My concern is that readers might be led to suppose that the syntactic category is a secondary construction one has to apply to a Lawvere theory, and also the pages on context and syntactic category are also in a less than optimal state and the reader could come away thinking that all this is more complicated than it really is, if you see what I mean.
The rationale was that in the general context of theories and models, we make a distinction between a theory and its syntactic category, and so for consistency of the presentation this should also be made also for Lawvere theories. Of course historically somehow “Lawvere theory” got to be the term for the syntactic category of an algebraic theory. I’ll be happy with whatever you change it to.
I see; thanks. Regarding “Of course historically somehow” – there’s no mystery, of course, because as you know that is precisely one of the seminal ideas introduced in Lawvere’s thesis, that a “theory” is most usefully and elegantly presented as a structured (syntactic) category. Anyhow, I take your point.
I just changed the formulation slightly.
While I am happy with this identification, the distinction between theories and their syntactic categories is something that in large corners of the community is not taken for granted. It is for instance an ongoing matter of discussion in the HoTT community.
Maybe when you edit the entry (if that’s what you are about to do) you could, once you have changed it to your preferred wording, make sure that there appears a remark which highlights that while theories and their syntactic categories are not identical concepts, they may be nevertheless be equivalent (when suitably set up).
Ah, our messages overlapped. Okay, thanks!
Relevant historical discussion: https://golem.ph.utexas.edu/category/2010/07/what_is_a_theory.html
Thanks for bringing up that thread, Mike.

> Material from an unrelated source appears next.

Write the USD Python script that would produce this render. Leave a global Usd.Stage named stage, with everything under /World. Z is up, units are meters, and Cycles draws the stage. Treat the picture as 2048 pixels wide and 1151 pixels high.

I think I only lightly skimmed it the first time around (which I am badly in the habit of doing, I’m afraid); it was enjoyable reading this time around.
At some point there was a mini-revelation of how different conceptions of theory could be stratified according to the level (sorts, operations, axioms) where one considers taking closures, and there was some brief discussion of what terminology would be good (-axiomatized, -embodied, etc.). Did you come up with something in the end (even privately?). A possibility that occurs to me here is “-saturation”. For example, I think of a Lawvere theory as a kind of saturation of a traditional theory by closing up under all definable operations to obtain something unbiased. [Similarly, I think of the (usual method of) strictification of a monoidal category as a saturation under cliques or ana-objects to obtain something unbiased.] Something about “-saturated” rolls off my tongue maybe a little more easily (maybe because you don’t have two vowel sounds in quick succession as one does with “-axiomatized”).
No, I don’t remember deciding on any terminology for that.